Attempts on her Life opens this week, and I'm making use of the lull before we start to plot lighting to catch up a bit on the blog. It's been an extraordinary process, and immensely valuable for me in developing my devised work. Because Martin Crimp's script is so open, so ambiguous, so freeing for the performers and the director, the process has been very similar to that of devising. Except that the language is rich and disciplined, in ways which text derived from improvisation tends not to be. It's set me thinking about ways of integrating pre-exisiting text into the devising process, or of using a writer in a devising process, without that person acquiring the dreaded authorial authority.

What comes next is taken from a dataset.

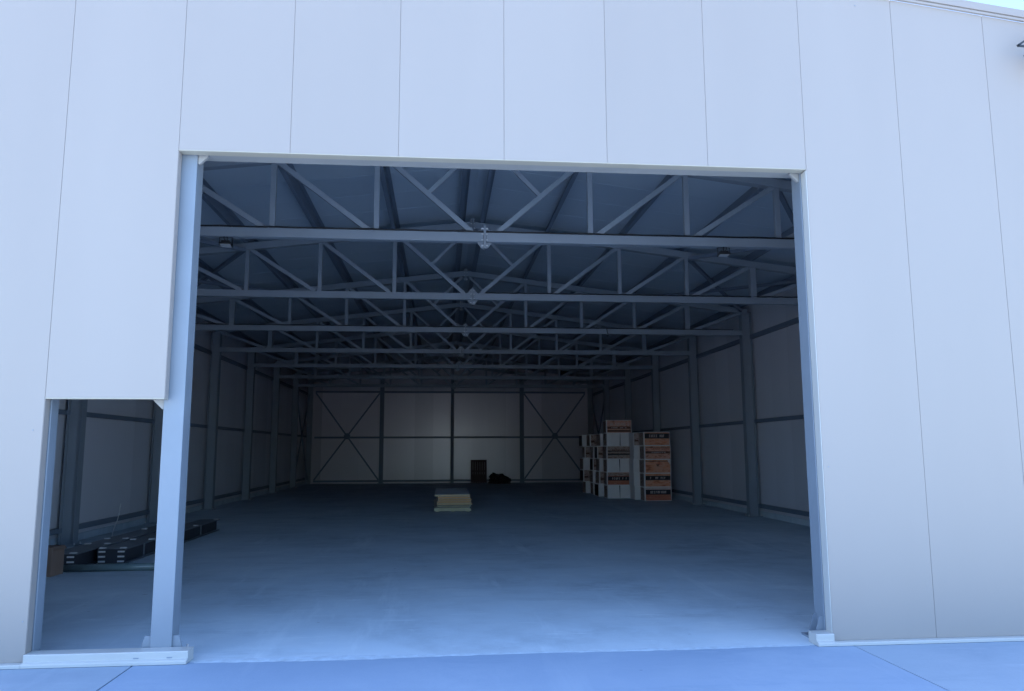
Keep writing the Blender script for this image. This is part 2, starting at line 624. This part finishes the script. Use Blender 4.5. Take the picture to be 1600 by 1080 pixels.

The students have also taught me a huge amount about what it means to be alive right now. It's great to do a play about the present moment with young people - they've grown up with the internet, with media dominance, with the war on terror. The other day we talked about 9/11 - it turned out that one of them celebrated his 15th birthday that day. So what to me seems strange and new, is to them familiar and ordinary.

Seeing the world through such eyes, I went to Thomas Ostermeier's production of Hedda Gabler at the Barbican last week. Fantastic to see an Ibsen production which wasn't bogged down in period detail and Norwegian depression. Ostermeier drags the story into a cold and sharp contemporary reality, with the result that the play becomes extremely funny, like one of Calixto's blood and sperm productions. The reviews have been complaining that it isn't "moving". I'd have thought that was exactly the point.

Wednesday, February 20, 2008

Another blog

I'm aware I've been a bit negligent of you, dear reader, for a few weeks. It's because I'm deeply mired in rehearsals for Attempts on Her Life by Martin Crimp at Rose Bruford. But don't despair! This being a very contemporary show, it has its own blog, which operates a bit differently from this one but gives some food for thought. Everybody involved in the show is posting to it - which, given that the play is in many ways about viewpoint, seems only fair and appropriate.